[xxxvi. 118]

1822 June 30.

Constitut. Code

Supreme Operative

I Monarch

2. Intellectuals

Thus it is that /Meantime/ whether sanity or insanity be the state of the Monarch - whether in the acts to which the name of the Monarch is affixed, the judgment and the individually directed /applied/ will have any or no part, be the whole tenor of the government more or less predatory, more or less oppressive - the suffering of the people more or less conduct, the conduct and frame of mind of the Monarch present in all statements which have any pretension to the character of authenticity the same aspect of consummate /unrivalled/ and unvaried excellence. For the bodies of two Monarchs, two portraits both indeed beautiful but beautiful in two different forms are found necessary: but for the minds of the two one and the same portrait always serves, is always found sufficient.

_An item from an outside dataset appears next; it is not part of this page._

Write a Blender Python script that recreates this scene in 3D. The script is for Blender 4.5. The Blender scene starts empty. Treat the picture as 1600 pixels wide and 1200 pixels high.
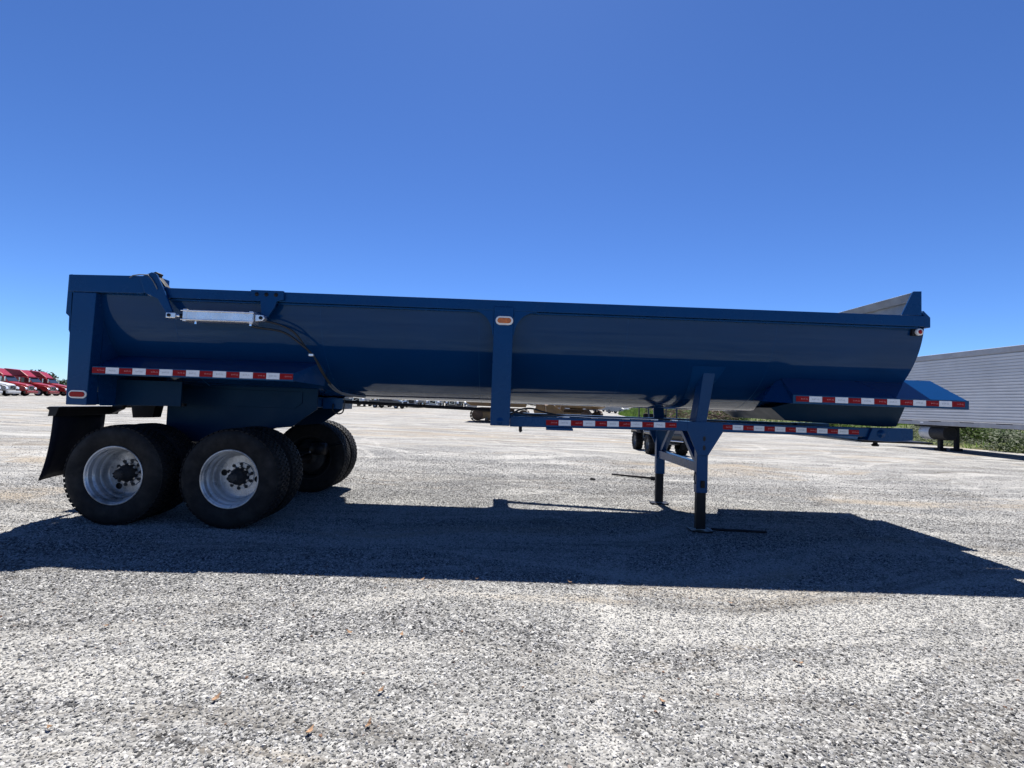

In England of the so many hundreds of laws passed every year not one is passed in and by which the King does not join with the sham representatives of the people and the too real representatives of the people, in declaring himself to be Most Excellent. By the universal confession /declaration/ of all who join in the devotion in a Church of England Church and by an unrepealed Law of Elizabeth all are punishable who omitt to join in it - every English King is most gracious every King is most religious. Gracious alike he who never smiles and he who sometimes smiles: religious alike the bigot and the unbeliever: the infidel with a mask, and the infidel with /without/ a mask. Sunday after Sunday Charles the second while amusing the Lords in waiting with the pleasantry of which religion was the standing object, Charles the second who was really the most gracious of English Kings heard himself proclaimed in the same breath by those consecrated lips in the same breath the most religious.